◆ **DIRECTIVE**: Omit every picture, and retype the lines that run from the beginning of the data below through the line containing "COL = scene.collection", inclusive.

◆ **WORKING DATA**:
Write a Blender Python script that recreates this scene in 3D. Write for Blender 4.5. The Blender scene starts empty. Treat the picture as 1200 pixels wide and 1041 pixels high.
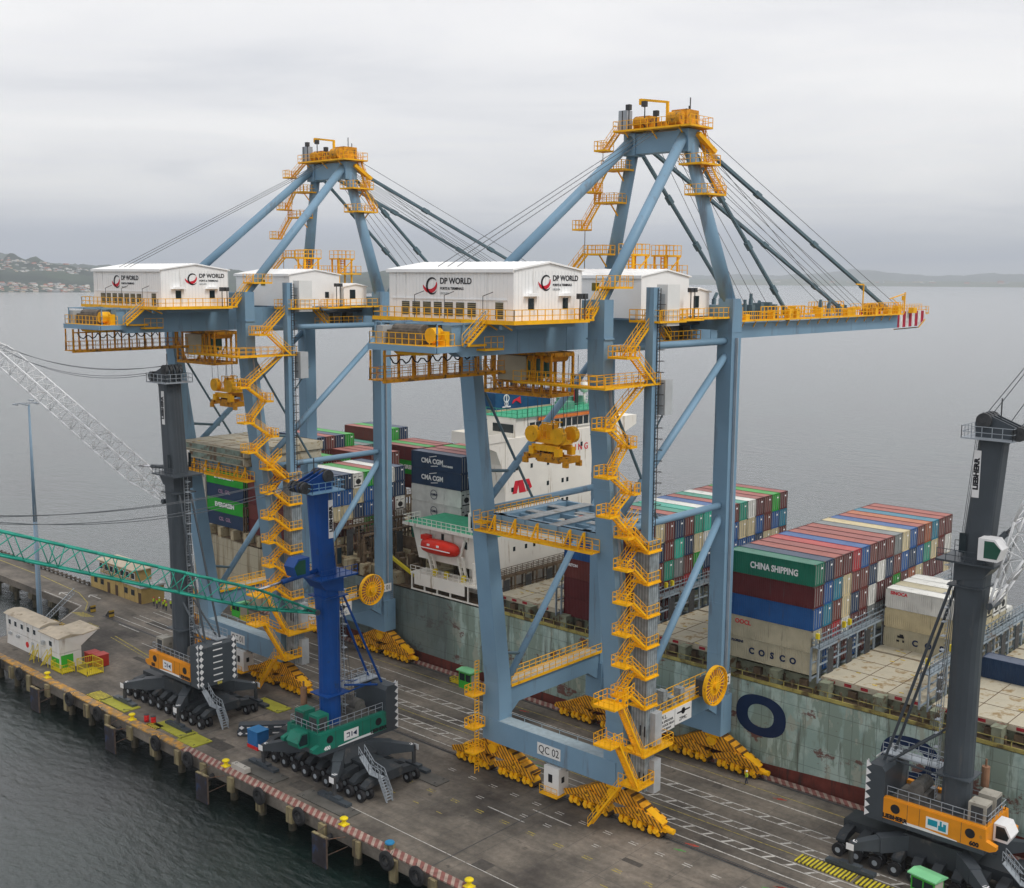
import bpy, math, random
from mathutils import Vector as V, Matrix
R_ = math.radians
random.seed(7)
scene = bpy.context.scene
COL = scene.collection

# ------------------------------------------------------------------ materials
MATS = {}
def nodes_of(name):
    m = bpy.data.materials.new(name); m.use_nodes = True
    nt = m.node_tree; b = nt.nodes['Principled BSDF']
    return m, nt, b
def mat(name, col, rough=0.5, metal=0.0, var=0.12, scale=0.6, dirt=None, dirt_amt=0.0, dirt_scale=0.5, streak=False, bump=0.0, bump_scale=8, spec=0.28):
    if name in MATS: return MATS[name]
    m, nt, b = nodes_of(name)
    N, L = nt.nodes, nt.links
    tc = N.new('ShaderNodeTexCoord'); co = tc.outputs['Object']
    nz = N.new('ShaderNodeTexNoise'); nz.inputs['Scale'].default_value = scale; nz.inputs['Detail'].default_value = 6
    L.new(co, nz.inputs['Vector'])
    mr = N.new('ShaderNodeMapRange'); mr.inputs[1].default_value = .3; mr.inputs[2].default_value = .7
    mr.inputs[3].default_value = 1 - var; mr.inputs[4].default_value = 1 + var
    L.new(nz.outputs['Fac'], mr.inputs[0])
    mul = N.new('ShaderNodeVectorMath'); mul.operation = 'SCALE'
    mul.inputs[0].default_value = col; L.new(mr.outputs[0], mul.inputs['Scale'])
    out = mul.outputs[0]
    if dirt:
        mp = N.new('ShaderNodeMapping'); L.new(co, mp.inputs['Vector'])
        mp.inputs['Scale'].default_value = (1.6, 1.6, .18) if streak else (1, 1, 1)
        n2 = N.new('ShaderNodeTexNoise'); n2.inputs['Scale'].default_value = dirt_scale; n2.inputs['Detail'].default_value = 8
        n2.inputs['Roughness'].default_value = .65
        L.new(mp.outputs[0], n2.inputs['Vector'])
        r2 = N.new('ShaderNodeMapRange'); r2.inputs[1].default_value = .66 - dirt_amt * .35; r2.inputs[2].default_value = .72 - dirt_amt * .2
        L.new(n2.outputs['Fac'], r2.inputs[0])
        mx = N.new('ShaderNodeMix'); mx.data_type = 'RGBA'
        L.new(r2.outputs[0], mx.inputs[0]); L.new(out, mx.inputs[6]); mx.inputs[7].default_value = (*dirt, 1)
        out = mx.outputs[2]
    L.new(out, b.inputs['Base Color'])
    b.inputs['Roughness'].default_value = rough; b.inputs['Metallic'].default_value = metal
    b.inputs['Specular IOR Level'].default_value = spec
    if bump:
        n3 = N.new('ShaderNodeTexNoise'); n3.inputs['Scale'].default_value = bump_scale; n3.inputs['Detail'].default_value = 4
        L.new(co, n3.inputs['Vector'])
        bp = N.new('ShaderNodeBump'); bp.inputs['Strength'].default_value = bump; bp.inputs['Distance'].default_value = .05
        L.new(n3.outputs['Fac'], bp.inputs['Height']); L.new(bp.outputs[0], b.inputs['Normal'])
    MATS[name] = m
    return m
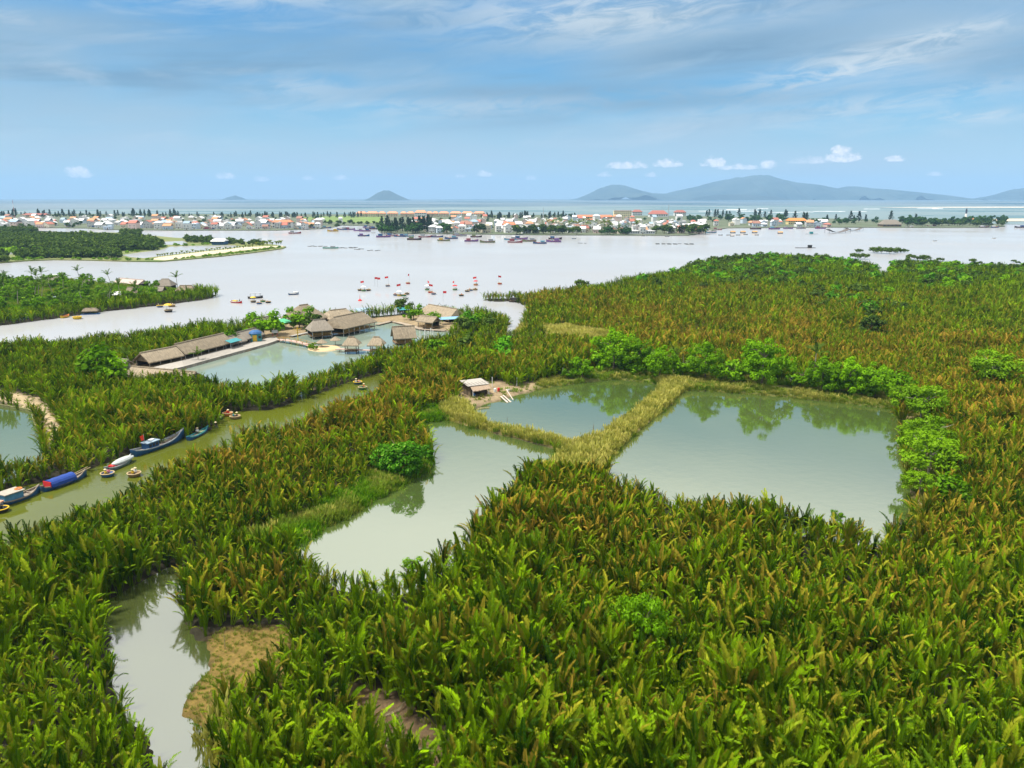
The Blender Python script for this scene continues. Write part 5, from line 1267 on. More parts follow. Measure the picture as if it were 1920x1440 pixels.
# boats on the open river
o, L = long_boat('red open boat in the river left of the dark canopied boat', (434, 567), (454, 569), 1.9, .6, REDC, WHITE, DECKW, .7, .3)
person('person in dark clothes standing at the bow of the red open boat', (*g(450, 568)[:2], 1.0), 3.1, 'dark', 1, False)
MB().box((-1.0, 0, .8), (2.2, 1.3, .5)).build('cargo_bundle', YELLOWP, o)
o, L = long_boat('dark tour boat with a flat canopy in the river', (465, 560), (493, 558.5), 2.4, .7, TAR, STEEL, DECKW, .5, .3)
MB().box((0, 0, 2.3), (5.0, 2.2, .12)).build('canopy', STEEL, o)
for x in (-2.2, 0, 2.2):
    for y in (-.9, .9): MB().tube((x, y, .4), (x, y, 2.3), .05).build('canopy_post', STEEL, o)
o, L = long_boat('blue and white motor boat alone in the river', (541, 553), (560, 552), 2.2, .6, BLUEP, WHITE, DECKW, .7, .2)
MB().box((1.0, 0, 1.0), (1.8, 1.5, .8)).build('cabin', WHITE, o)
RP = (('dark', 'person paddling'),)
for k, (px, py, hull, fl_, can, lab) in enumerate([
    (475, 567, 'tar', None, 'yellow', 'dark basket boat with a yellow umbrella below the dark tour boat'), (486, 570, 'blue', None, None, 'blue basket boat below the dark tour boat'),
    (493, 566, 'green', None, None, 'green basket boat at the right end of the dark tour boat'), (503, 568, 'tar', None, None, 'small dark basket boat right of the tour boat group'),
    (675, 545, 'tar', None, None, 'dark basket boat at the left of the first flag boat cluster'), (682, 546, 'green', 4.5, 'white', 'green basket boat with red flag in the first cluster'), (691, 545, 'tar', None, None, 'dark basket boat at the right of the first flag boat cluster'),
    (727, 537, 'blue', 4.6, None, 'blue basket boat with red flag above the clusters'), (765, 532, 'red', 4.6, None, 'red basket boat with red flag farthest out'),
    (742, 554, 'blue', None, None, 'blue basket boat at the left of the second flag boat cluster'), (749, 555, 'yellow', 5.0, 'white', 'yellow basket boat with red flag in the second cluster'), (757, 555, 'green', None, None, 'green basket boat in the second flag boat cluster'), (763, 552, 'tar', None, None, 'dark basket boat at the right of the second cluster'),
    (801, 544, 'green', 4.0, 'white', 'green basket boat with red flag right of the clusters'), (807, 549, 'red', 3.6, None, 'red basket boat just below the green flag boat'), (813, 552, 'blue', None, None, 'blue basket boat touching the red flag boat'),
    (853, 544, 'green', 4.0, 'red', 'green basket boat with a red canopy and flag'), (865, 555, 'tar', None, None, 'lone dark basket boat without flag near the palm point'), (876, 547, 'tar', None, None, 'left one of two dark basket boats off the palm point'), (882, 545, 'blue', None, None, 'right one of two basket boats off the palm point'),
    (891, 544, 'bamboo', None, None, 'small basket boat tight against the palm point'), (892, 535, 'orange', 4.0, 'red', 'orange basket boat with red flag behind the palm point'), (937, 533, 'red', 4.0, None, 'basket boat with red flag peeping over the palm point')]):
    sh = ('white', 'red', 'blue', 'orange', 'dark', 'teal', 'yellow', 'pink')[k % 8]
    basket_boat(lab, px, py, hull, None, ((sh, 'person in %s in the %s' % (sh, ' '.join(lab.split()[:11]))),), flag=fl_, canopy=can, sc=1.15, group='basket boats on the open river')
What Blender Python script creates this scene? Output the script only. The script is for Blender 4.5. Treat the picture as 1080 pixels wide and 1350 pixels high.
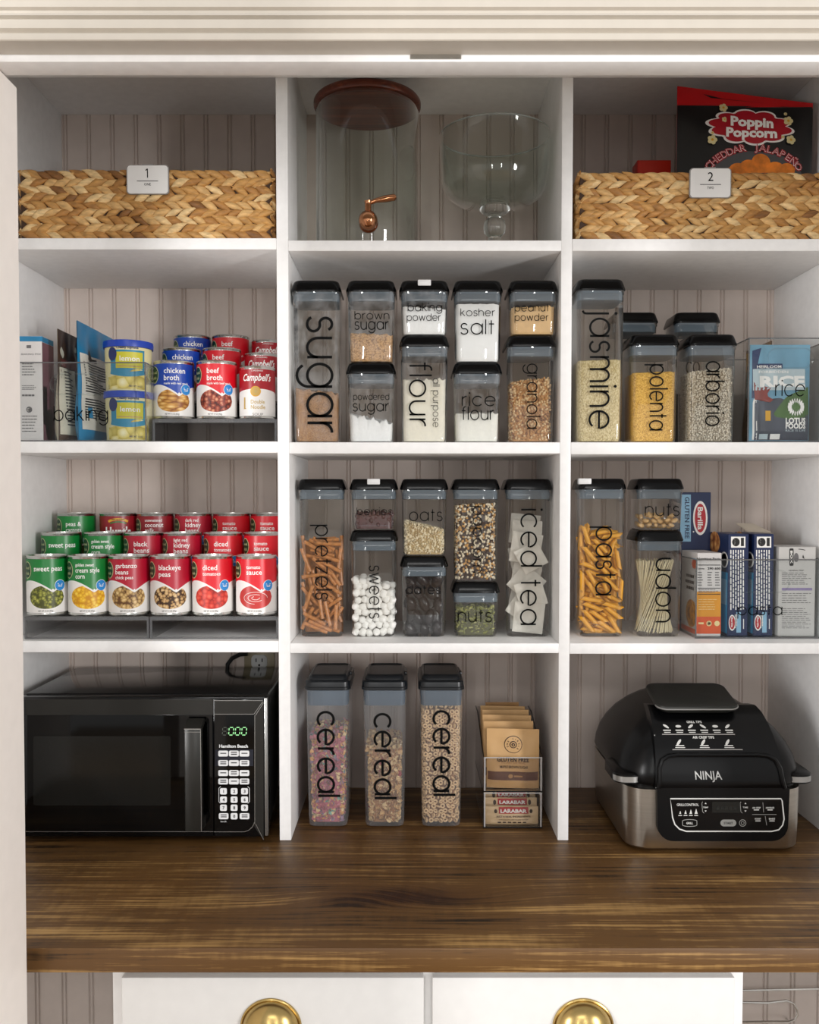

◆ **RESPONSE TO THE EXERCISE**:
Write a Blender Python script that recreates this scene in 3D. Write for Blender 4.5. The Blender scene starts empty. Treat the picture as 1200 pixels wide and 1041 pixels high.
import bpy, math, random
from mathutils import Vector as V, Matrix
R_ = math.radians
random.seed(7)
scene = bpy.context.scene
COL = scene.collection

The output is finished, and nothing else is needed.